The idea that the zompocalypse had already passed, and that the government had already “taken care” of the problem is a slightly new spin on the idea. Most zombie novels are either about the outbreak, or take place after, when zombies are already all over and it’s a lost cause. So points to Shapiro for taking a new route with the idea.

This is not to say that there weren’t parts that irritated me. There are parts that feel more like male wish fulfillment than anything else. Lots of sex, violence, general mayhem, the works. At times, it felt a little over-done, but nothing completely unbearable.

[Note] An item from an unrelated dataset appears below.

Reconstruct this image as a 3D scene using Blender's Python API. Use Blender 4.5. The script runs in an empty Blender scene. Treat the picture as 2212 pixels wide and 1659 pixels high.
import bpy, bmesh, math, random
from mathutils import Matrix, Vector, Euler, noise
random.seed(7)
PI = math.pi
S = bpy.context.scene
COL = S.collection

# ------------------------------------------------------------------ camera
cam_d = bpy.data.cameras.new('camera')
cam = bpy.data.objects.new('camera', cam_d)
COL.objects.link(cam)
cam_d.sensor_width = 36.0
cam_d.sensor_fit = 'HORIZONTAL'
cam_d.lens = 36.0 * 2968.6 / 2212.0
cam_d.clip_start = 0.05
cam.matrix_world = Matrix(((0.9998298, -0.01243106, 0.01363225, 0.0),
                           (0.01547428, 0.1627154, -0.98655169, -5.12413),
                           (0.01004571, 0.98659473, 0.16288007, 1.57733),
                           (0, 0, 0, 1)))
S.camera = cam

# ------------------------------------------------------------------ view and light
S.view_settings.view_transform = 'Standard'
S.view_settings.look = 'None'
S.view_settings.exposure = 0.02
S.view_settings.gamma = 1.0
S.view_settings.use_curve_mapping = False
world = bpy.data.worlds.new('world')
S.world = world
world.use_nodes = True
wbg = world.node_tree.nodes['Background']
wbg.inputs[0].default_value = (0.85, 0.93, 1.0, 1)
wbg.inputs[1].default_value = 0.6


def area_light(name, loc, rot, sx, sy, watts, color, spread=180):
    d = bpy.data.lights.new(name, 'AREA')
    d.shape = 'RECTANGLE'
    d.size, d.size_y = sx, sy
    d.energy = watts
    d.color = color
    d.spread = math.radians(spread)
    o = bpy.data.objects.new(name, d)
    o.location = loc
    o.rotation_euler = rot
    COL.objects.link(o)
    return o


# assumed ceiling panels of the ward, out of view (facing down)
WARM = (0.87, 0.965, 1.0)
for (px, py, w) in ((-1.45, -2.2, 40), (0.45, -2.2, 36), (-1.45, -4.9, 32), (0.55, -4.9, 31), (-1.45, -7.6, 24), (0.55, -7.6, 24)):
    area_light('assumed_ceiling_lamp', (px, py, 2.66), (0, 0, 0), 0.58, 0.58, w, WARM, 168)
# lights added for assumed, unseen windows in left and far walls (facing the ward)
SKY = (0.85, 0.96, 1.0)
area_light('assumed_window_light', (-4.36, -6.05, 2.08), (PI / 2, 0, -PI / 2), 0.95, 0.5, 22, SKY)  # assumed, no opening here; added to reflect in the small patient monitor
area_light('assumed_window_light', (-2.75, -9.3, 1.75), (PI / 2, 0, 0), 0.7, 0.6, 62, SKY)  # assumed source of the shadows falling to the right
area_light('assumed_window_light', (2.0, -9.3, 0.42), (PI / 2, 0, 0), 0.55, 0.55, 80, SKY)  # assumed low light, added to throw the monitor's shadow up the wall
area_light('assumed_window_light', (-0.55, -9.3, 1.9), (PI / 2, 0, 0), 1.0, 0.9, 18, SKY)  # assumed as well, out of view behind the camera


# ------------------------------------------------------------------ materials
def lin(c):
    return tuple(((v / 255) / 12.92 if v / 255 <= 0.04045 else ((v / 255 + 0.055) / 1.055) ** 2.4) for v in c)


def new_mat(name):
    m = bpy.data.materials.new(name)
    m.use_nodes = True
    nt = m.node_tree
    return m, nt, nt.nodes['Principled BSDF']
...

But the bit that really got my goat? At one point, Sam, Henry the Narrator’s partner-in-crime, lets loose a series of rounds from a (sub)machine gun. In a car. And there’s no mention of anyone’s ears hurting, eardrums blowing out (which is actually very, VERY likely to happen). I realize it’s a bit nit-picky, but truthfully, pretty much any firearm is probably going to make your ears go “ouch”, especially in a car with the windows up.

And really, one last touch that I actually really liked? The very first page describes the general stages a person goes through once they’re bitten. At first they feel fine, then they’re ill, then dead, then un-dead. It’s a really nice touch and actually leaves no room to be confused about the stages of the change, which is really nice.

Overall, I really liked the novella. It’s a fast-paced, (mostly) zombie-filled romp in the Vegas Valley desert. The only part that’s zombie-less is the beginning, and it’s a quick buildup to the undead.

I received a copy of this novella from the publisher via Netgalley. All opinions are mine and were not influenced by the publisher or author in any way.


4 thoughts on “ARC Review: Eric Shapiro – Love & Zombies

  1. I stopped reading the arc when I realized the book was about zombie porn. Maybe I didn’t read the blurb carefully enough, but I had no idea that was where the plot was going to be headed.

    • Nope. The blurb doesn’t give any indication that the book is basically “zombie porn”. I was a little surprised that it went that far, too.

      • it doesn’t get any better the further you go, in relation to the amount of sexual topics. If it bothered you enough that you stopped reading, I wouldn’t. Did you get it from netgalley? I’d just leave a note on the review submission that says you aren’t going to finish it because of that reason (the blurb is misleading, too).